On Oil, President Obama compared his record favorably to that of a Texas petroleum executive:

“We’re actually drilling more on public lands than in the previous administration and my — the previous president was an oil man.”

On Natural Gas, President Obama can’t get enough!:

“We continue to make it a priority for us to go after natural gas. We’ve got potentially 600,000 jobs and 100 years worth of energy right beneath our feet with natural gas…

…. And natural gas isn’t just appearing magically. We’re encouraging it and working with the industry.”

On Coal, President Obama warned that his opponent was an enemy of coal (by comparison, presumably, Obama was a friend of coal):

“And when I hear Governor Romney say he’s a big coal guy, I mean, keep in mind, when — Governor, when you were governor of Massachusetts, you stood in front of a coal plant and pointed at it and said, “This plant kills,” and took great pride in shutting it down. And now suddenly you’re a big champion of coal.”

Notably, last night’s President Obama never once mentioned “global warming.” I kinda liked last night’s Obama! I wish he were the Obama that actually exists. Alas, real-life Obama is a far cry from Debate Obama.

Romney, on the other hand, used his dialogue on energy policy to trumpet two harmful energy shibboleths: “energy independence” and “all of the above.” The problem with the latter (“all of the above”) is that it draws no line to leave out the inane. It’s an inherently imprudent slogan. “Energy independence” is equally terrible. We participate in international oil markets because that’s the cheapest way to meet our aggregate demand for products we want. This is not a problem and it doesn’t warrant a national energy policy.

These catch-phrases are insidious because they function as seemingly reasonable justifications for terribly misguided market intrusions. And they are vague enough such that they can accommodate virtually any bad idea under the sun. For these reasons, they are bandied about by both political parties.

For example, fuel economy regulations increase highway fatalities by making cars smaller. Yet they were signed into law by Republican President George W. Bush and expanded on by his Democratic successor. Both administrations predicated these killer regulations on the need to be “energy independent.” Ethanol is another idiotic, bipartisan policy that literally kills in the name of “energy independence.”
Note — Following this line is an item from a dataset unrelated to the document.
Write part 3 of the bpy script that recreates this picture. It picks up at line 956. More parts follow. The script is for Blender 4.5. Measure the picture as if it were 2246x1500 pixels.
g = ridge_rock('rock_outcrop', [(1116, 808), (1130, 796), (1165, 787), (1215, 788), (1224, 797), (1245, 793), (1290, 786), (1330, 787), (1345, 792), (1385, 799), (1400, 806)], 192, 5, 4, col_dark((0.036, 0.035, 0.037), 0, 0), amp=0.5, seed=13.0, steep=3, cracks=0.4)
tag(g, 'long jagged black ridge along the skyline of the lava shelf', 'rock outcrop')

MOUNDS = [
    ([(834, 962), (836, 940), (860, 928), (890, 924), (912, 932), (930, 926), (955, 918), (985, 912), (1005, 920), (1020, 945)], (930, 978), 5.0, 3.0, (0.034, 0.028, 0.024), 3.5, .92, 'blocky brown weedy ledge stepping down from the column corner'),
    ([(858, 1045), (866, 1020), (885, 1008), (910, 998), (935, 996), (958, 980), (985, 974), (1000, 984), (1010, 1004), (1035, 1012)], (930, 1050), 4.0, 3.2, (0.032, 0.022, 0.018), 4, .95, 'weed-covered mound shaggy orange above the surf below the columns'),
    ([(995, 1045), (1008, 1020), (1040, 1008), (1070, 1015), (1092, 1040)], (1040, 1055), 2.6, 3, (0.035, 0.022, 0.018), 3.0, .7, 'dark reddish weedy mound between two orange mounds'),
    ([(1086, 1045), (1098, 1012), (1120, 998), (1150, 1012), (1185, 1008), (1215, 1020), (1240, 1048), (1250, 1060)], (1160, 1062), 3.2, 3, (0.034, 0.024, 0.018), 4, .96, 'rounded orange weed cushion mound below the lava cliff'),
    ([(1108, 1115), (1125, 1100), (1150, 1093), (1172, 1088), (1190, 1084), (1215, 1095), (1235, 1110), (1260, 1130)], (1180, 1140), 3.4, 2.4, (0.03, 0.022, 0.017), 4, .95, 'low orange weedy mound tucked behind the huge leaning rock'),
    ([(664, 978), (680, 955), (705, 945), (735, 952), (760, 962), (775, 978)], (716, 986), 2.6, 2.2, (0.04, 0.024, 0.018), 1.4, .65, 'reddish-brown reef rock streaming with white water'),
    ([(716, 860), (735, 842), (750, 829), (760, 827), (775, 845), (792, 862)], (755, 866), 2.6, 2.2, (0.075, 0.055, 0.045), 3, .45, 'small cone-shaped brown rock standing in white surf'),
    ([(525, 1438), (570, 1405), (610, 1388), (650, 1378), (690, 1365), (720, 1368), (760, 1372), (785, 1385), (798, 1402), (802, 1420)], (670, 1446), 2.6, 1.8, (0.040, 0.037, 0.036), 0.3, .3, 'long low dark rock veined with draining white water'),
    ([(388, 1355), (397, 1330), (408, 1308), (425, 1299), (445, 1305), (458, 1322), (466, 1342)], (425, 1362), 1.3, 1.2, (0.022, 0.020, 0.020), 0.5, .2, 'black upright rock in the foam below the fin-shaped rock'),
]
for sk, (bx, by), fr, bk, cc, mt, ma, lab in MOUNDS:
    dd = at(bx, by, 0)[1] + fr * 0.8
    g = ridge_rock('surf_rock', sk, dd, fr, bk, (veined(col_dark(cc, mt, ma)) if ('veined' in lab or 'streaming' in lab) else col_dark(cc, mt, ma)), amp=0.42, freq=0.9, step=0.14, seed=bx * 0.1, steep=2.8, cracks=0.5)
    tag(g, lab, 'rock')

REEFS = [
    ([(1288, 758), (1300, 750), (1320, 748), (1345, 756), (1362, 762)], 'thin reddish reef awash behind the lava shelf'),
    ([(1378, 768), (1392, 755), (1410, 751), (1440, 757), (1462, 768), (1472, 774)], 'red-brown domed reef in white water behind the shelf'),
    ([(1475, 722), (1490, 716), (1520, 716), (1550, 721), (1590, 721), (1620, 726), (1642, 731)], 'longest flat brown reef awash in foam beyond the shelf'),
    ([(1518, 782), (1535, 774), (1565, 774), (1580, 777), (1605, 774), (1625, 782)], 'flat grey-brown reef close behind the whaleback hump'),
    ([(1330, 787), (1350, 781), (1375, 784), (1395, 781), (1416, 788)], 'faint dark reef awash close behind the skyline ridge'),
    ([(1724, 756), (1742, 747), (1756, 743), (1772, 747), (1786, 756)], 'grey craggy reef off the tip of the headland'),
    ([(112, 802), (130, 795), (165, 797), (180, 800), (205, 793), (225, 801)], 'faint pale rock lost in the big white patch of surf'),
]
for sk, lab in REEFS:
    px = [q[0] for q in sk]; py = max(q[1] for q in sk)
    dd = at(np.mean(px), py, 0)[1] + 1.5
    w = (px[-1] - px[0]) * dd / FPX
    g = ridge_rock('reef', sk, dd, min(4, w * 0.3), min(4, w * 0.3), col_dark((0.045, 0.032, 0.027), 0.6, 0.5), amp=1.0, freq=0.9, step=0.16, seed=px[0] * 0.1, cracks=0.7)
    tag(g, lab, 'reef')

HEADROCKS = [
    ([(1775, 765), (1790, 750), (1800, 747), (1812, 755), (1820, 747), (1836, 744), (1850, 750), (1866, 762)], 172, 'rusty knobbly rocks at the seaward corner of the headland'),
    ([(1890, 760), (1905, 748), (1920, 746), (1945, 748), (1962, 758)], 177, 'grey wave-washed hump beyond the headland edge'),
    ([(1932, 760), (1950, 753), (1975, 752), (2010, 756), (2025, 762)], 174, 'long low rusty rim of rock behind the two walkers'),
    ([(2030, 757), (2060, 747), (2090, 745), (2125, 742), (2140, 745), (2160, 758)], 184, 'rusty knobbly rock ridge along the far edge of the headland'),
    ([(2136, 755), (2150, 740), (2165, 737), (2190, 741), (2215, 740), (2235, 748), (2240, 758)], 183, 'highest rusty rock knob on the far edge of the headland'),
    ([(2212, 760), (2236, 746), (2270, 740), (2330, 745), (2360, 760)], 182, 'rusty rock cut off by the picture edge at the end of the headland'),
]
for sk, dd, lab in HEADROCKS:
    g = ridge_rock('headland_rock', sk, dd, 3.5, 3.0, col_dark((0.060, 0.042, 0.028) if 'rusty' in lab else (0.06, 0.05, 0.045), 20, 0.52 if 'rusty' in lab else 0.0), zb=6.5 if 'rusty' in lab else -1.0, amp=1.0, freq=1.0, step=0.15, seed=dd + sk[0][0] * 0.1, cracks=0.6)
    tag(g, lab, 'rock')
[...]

Similarly, subsidies to wind power producers enjoy bipartisan support, despite the fact that they are totally illogical because demand for wind is established by law in 30 states. It makes no sense to both subsidize supply and mandate demand. It’s not surprising that Democrats support big government give-aways to politically favored industries. Unfortunately, a significant percentage of the  Republican caucus also thinks that these handouts are part of an “all of the above” strategy.

To his credit, Romney scored points by contradicting the President with the fact that oil and gas production on federal land is down. And to his discredit, President Obama sounded ridiculous when he bragged about how many miles of oil and gas pipeline that have been constructed during his administration, without mentioning his unpopular decision to delay the Keystone XL pipeline.

Overall, I give last night’s Obama an B+ on energy policy. Mitt Romney scored a B. The real-life Obama’s energy policies get a giant, red F.